Data to process:
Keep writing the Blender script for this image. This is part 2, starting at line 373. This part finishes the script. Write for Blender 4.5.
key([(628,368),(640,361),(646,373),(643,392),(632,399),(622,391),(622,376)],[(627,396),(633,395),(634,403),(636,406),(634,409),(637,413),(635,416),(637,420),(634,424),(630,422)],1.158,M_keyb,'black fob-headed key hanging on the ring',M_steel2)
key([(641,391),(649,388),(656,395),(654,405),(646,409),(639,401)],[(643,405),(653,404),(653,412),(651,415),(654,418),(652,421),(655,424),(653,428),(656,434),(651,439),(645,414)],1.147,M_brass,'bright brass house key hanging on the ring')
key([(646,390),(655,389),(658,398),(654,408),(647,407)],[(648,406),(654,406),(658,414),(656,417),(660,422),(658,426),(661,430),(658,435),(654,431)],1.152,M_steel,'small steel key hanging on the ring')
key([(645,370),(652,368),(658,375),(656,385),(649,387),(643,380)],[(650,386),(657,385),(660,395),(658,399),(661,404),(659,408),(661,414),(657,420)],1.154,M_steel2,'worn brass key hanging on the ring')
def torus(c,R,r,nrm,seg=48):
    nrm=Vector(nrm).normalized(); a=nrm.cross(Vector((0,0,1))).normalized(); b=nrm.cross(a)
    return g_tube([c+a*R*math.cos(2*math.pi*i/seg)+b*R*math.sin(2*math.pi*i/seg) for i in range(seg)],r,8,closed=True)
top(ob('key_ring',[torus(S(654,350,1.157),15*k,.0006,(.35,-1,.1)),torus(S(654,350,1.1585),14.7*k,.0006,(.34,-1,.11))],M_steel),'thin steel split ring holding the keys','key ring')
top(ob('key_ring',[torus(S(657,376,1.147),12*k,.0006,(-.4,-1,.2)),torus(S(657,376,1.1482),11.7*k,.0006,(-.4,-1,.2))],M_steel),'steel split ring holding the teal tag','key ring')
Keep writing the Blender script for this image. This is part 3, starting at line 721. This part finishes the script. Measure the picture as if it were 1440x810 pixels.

Written problem:
Copy out each record, keeping every word as it is.

Output for this task:
Keep writing the Blender script for this image. This is part 2, starting at line 373. This part finishes the script. Write for Blender 4.5.
key([(628,368),(640,361),(646,373),(643,392),(632,399),(622,391),(622,376)],[(627,396),(633,395),(634,403),(636,406),(634,409),(637,413),(635,416),(637,420),(634,424),(630,422)],1.158,M_keyb,'black fob-headed key hanging on the ring',M_steel2)
key([(641,391),(649,388),(656,395),(654,405),(646,409),(639,401)],[(643,405),(653,404),(653,412),(651,415),(654,418),(652,421),(655,424),(653,428),(656,434),(651,439),(645,414)],1.147,M_brass,'bright brass house key hanging on the ring')
key([(646,390),(655,389),(658,398),(654,408),(647,407)],[(648,406),(654,406),(658,414),(656,417),(660,422),(658,426),(661,430),(658,435),(654,431)],1.152,M_steel,'small steel key hanging on the ring')
key([(645,370),(652,368),(658,375),(656,385),(649,387),(643,380)],[(650,386),(657,385),(660,395),(658,399),(661,404),(659,408),(661,414),(657,420)],1.154,M_steel2,'worn brass key hanging on the ring')
def torus(c,R,r,nrm,seg=48):
    nrm=Vector(nrm).normalized(); a=nrm.cross(Vector((0,0,1))).normalized(); b=nrm.cross(a)
    return g_tube([c+a*R*math.cos(2*math.pi*i/seg)+b*R*math.sin(2*math.pi*i/seg) for i in range(seg)],r,8,closed=True)
top(ob('key_ring',[torus(S(654,350,1.157),15*k,.0006,(.35,-1,.1)),torus(S(654,350,1.1585),14.7*k,.0006,(.34,-1,.11))],M_steel),'thin steel split ring holding the keys','key ring')
top(ob('key_ring',[torus(S(657,376,1.147),12*k,.0006,(-.4,-1,.2)),torus(S(657,376,1.1482),11.7*k,.0006,(-.4,-1,.2))],M_steel),'steel split ring holding the teal tag','key ring')
Keep writing the Blender script for this image. This is part 3, starting at line 721. This part finishes the script. Measure the picture as if it were 1440x810 pixels.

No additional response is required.